**AIM:** Repeat all of the material below exactly as written, images excluded.

**RECORDS SUPPLIED:**
■ ■ ■

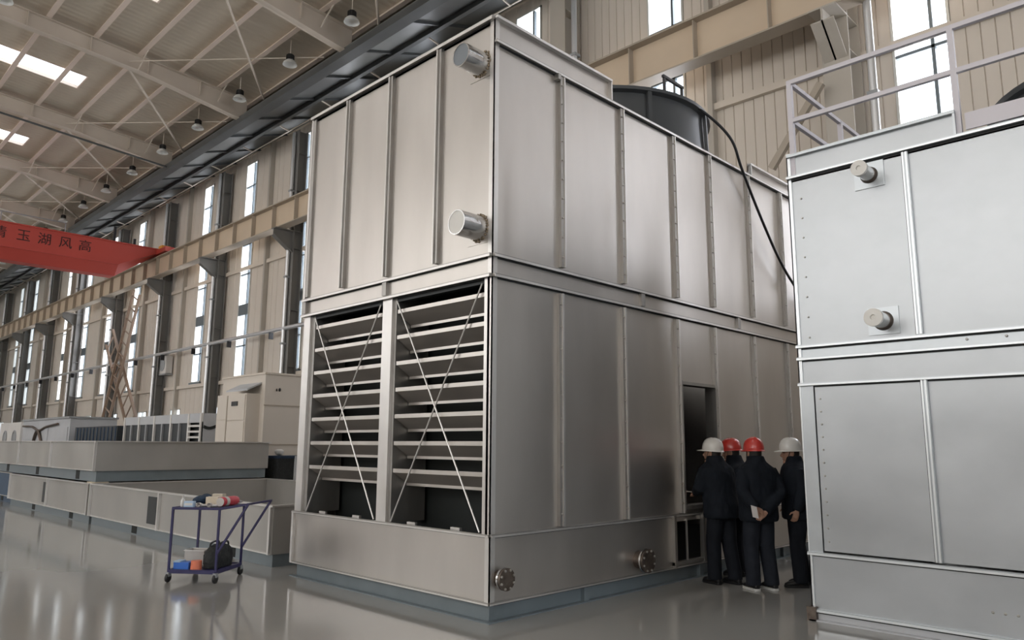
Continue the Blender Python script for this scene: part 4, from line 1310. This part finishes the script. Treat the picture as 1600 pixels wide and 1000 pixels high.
    for i in (0, 1):
        d = (wr[i] - el[i]).normalized()
        jk.tube([shd[i] + Vector((0, 0, .0)), shd[i].lerp(el[i], .5), el[i], el[i].lerp(wr[i], .5), wr[i] + d * .0], [.080, .082, .076, .070, .058], 14)
    remesh(jk, 'jacket', .011, M['jacket'], P, 12)
    # ---- trousers
    tr = MB()
    tr.rings([ell(0, 0, z, a, b) for z, a, b in ((.76, .155, .105), (.83, .17, .118), (.92, .172, .12), (1.0, .16, .11))])
    for i in (0, 1):
        tr.tube([hip[i], hip[i].lerp(kn[i], .5), kn[i], kn[i].lerp(an[i], .5), an[i] + Vector((0, 0, .03)), an[i] - Vector((0, 0, .035))], [.112, .104, .092, .088, .086, .088], 16)
    remesh(tr, 'trousers', .011, M[trous], P, 4)
    # ---- shoes
    for i in (0, 1):
        c = an[i]
        so = MB()
        so.rings([[(c.x + w_ * cos(t), c.y + y_ , .012 + h_ * (1 + sin(t)) / 2) for t in [2 * pi * j / 12 for j in range(12)]] for y_, w_, h_ in ((-.085, .022, .05), (-.075, .036, .085), (-.03, .041, .10), (.03, .043, .09), (.09, .050, .07), (.15, .047, .055), (.185, .026, .035))])
        sh_ = so.build('shoe', M['shoe'], P, 60, local=True)
        sl = MB()
        out = [(-.09, .02), (-.08, .04), (-.03, .044), (.09, .054), (.15, .05), (.19, .026)]
        poly = [(c.x + w_, c.y + y_) for y_, w_ in out] + [(c.x - w_, c.y + y_) for y_, w_ in reversed(out)]
        sl.prism(poly, 'z', 0, .026)
        sl.build('sole', M['sole'] if soles else M['shoe'], sh_, local=True)
    return P, wr
VIEW = HD            # heading of the camera
person('person in white hard hat and dark jacket leaning toward the tower doorway', (8.62, 4.86, 0), radians(75), 'helwhite', 'front', 1.0, .14, head_yaw=.45, head_pitch=-.15, stride=.06)
person('mostly hidden person in red hard hat between two others', (9.36, 5.0, 0), radians(100), 'helred', 'down', 1.0, .10, head_yaw=.2, stride=.05)
p2, wr2 = person('person in red hard hat with hands clasped behind the back', (8.60, 4.36, 0), radians(62), 'helred', 'behind', 1.0, 0.02, trous='trouser2', stride=.02, soles=True)
person('person in white hard hat in profile, half hidden by right tower', (9.16, 4.135, 0), radians(128), 'helwhite', 'down', 1.0, .03, stride=.05)
pp = empty('folded_paper', (8.60, 4.36, 0), 'folded white paper held behind the back of the red-helmeted person', 'paper', rz=radians(62) - pi / 2)
q = MB()
q.add([(-.30, -.292, .99), (-.23, -.30, .97), (-.22, -.315, .84), (-.29, -.305, .86), (-.30, -.288, .99), (-.23, -.296, .97), (-.22, -.311, .84), (-.29, -.301, .86)],
      [(0, 1, 2, 3), (7, 6, 5, 4), (0, 4, 5, 1), (1, 5, 6, 2), (2, 6, 7, 3), (3, 7, 4, 0)])
q.build('sheet', M['paper'], pp, local=True)
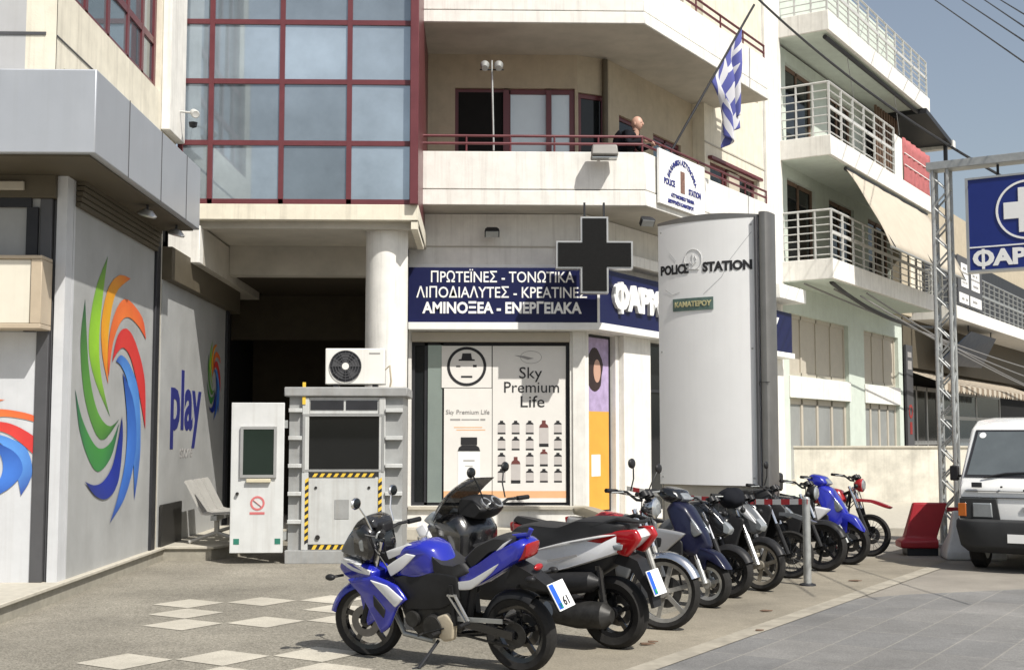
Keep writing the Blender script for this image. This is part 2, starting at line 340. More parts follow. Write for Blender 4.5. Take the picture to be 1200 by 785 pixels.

■ ■ ■

**TASK RESULT:**
Continue the Blender Python script for this scene: part 4, from line 1310. This part finishes the script. Treat the picture as 1600 pixels wide and 1000 pixels high.
    for i in (0, 1):
        d = (wr[i] - el[i]).normalized()
        jk.tube([shd[i] + Vector((0, 0, .0)), shd[i].lerp(el[i], .5), el[i], el[i].lerp(wr[i], .5), wr[i] + d * .0], [.080, .082, .076, .070, .058], 14)
    remesh(jk, 'jacket', .011, M['jacket'], P, 12)
    # ---- trousers
    tr = MB()
    tr.rings([ell(0, 0, z, a, b) for z, a, b in ((.76, .155, .105), (.83, .17, .118), (.92, .172, .12), (1.0, .16, .11))])
    for i in (0, 1):
        tr.tube([hip[i], hip[i].lerp(kn[i], .5), kn[i], kn[i].lerp(an[i], .5), an[i] + Vector((0, 0, .03)), an[i] - Vector((0, 0, .035))], [.112, .104, .092, .088, .086, .088], 16)
    remesh(tr, 'trousers', .011, M[trous], P, 4)
    # ---- shoes
    for i in (0, 1):
        c = an[i]
        so = MB()
        so.rings([[(c.x + w_ * cos(t), c.y + y_ , .012 + h_ * (1 + sin(t)) / 2) for t in [2 * pi * j / 12 for j in range(12)]] for y_, w_, h_ in ((-.085, .022, .05), (-.075, .036, .085), (-.03, .041, .10), (.03, .043, .09), (.09, .050, .07), (.15, .047, .055), (.185, .026, .035))])
        sh_ = so.build('shoe', M['shoe'], P, 60, local=True)
        sl = MB()
        out = [(-.09, .02), (-.08, .04), (-.03, .044), (.09, .054), (.15, .05), (.19, .026)]
        poly = [(c.x + w_, c.y + y_) for y_, w_ in out] + [(c.x - w_, c.y + y_) for y_, w_ in reversed(out)]
        sl.prism(poly, 'z', 0, .026)
        sl.build('sole', M['sole'] if soles else M['shoe'], sh_, local=True)
    return P, wr
VIEW = HD            # heading of the camera
person('person in white hard hat and dark jacket leaning toward the tower doorway', (8.62, 4.86, 0), radians(75), 'helwhite', 'front', 1.0, .14, head_yaw=.45, head_pitch=-.15, stride=.06)
person('mostly hidden person in red hard hat between two others', (9.36, 5.0, 0), radians(100), 'helred', 'down', 1.0, .10, head_yaw=.2, stride=.05)
p2, wr2 = person('person in red hard hat with hands clasped behind the back', (8.60, 4.36, 0), radians(62), 'helred', 'behind', 1.0, 0.02, trous='trouser2', stride=.02, soles=True)
person('person in white hard hat in profile, half hidden by right tower', (9.16, 4.135, 0), radians(128), 'helwhite', 'down', 1.0, .03, stride=.05)
pp = empty('folded_paper', (8.60, 4.36, 0), 'folded white paper held behind the back of the red-helmeted person', 'paper', rz=radians(62) - pi / 2)
q = MB()
q.add([(-.30, -.292, .99), (-.23, -.30, .97), (-.22, -.315, .84), (-.29, -.305, .86), (-.30, -.288, .99), (-.23, -.296, .97), (-.22, -.311, .84), (-.29, -.301, .86)],
      [(0, 1, 2, 3), (7, 6, 5, 4), (0, 4, 5, 1), (1, 5, 6, 2), (2, 6, 7, 3), (3, 7, 4, 0)])
q.build('sheet', M['paper'], pp, local=True)
Keep writing the Blender script for this image. This is part 2, starting at line 340. More parts follow. Write for Blender 4.5. Take the picture to be 1200 by 785 pixels.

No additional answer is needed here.